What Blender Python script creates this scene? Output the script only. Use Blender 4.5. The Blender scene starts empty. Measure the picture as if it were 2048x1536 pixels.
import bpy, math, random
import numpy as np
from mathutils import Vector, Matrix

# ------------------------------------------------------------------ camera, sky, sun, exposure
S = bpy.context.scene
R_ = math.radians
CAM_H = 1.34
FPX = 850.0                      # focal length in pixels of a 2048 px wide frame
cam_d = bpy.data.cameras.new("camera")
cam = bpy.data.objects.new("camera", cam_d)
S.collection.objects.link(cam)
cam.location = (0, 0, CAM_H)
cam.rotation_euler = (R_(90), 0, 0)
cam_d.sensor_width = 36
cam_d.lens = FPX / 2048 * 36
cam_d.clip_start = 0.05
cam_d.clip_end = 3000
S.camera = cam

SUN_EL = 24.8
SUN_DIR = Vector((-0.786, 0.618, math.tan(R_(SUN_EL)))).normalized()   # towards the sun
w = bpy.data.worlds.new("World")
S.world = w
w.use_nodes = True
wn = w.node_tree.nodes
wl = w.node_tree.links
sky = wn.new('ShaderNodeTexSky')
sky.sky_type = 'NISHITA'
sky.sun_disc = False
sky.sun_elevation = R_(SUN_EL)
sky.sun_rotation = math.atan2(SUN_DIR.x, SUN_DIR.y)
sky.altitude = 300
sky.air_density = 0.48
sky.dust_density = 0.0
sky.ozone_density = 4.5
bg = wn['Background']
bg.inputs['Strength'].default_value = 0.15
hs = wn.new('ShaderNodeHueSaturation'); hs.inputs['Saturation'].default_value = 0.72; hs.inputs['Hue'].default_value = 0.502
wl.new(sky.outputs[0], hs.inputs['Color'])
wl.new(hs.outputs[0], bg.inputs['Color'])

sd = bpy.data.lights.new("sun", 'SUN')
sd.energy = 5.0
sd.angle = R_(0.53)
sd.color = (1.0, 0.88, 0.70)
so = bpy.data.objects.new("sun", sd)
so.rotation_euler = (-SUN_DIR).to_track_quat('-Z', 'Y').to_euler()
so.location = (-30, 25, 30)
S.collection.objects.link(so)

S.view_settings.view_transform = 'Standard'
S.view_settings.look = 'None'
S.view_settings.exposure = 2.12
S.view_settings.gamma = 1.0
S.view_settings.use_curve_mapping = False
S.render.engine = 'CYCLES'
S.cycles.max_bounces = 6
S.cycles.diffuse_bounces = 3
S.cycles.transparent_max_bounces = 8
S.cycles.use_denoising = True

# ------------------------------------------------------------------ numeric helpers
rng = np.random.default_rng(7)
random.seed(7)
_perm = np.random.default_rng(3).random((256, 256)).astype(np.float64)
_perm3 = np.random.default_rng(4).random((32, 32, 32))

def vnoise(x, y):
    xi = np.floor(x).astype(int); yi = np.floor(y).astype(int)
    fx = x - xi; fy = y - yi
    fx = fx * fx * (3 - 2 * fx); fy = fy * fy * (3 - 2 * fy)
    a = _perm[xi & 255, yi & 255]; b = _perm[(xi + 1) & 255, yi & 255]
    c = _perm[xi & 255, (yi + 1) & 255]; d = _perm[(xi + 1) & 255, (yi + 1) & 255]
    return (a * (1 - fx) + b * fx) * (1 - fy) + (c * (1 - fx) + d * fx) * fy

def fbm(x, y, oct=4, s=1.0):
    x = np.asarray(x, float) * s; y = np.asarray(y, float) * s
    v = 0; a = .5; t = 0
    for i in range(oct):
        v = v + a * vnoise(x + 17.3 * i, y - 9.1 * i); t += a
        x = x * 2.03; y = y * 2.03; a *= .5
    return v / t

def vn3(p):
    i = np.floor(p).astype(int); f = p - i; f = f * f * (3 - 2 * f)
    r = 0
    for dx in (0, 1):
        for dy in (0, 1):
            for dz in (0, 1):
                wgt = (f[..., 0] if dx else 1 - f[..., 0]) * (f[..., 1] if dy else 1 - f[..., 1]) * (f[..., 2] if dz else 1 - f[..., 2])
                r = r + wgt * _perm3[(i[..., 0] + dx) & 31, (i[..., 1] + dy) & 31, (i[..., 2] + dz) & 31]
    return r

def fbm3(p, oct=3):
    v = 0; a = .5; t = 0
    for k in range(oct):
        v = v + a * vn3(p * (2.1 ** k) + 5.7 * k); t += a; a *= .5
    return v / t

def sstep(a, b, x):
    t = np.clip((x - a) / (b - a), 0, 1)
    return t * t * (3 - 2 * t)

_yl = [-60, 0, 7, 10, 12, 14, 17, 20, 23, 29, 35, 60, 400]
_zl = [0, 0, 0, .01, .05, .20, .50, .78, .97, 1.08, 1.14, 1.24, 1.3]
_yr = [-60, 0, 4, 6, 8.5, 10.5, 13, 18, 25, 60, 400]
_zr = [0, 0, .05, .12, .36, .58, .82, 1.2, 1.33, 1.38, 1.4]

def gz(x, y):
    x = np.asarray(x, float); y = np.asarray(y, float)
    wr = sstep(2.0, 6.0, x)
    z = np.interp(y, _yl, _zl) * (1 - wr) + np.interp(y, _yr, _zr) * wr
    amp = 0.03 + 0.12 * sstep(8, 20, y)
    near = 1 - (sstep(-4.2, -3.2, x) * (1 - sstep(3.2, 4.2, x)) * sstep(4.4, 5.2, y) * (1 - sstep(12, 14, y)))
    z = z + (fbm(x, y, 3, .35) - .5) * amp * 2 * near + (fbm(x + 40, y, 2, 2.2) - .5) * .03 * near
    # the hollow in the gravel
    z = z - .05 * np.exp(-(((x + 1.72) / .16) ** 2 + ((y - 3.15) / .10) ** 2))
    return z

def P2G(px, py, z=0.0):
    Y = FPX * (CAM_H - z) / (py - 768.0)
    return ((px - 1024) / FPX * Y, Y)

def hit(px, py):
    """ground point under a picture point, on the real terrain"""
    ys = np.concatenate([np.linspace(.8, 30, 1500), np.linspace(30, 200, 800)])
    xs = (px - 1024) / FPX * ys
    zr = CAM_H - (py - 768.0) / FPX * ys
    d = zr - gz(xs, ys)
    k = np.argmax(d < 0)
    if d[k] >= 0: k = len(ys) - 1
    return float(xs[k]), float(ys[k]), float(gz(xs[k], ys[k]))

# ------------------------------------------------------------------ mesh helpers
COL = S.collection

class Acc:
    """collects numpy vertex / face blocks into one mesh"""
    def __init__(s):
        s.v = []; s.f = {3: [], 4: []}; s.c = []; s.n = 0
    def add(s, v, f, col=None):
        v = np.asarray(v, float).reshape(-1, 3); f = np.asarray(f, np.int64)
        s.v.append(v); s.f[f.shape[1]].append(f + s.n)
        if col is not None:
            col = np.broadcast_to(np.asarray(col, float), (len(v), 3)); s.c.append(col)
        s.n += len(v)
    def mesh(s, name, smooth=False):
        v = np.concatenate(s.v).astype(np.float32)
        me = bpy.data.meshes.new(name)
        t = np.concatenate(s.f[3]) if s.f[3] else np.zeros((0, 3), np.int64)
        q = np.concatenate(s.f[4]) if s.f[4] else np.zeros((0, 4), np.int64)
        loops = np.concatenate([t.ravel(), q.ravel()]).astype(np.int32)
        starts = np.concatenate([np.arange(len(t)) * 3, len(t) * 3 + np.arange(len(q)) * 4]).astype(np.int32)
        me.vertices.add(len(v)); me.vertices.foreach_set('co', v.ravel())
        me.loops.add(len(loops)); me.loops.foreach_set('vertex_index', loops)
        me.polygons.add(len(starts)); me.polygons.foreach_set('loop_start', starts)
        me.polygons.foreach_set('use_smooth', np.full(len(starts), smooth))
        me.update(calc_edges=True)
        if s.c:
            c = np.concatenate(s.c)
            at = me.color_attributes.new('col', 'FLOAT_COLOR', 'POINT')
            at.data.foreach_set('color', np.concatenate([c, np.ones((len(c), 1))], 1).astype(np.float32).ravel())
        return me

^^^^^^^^

WHAT IS REQUIRED: Please print exactly what appears from the first line of the data through the line with "from mathutils import Vector, Matrix", including both of those lines and nothing past them.

COMPLETE RESPONSE:
What Blender Python script creates this scene? Output the script only. Use Blender 4.5. The Blender scene starts empty. Measure the picture as if it were 2048x1536 pixels.
import bpy, math, random
import numpy as np
from mathutils import Vector, Matrix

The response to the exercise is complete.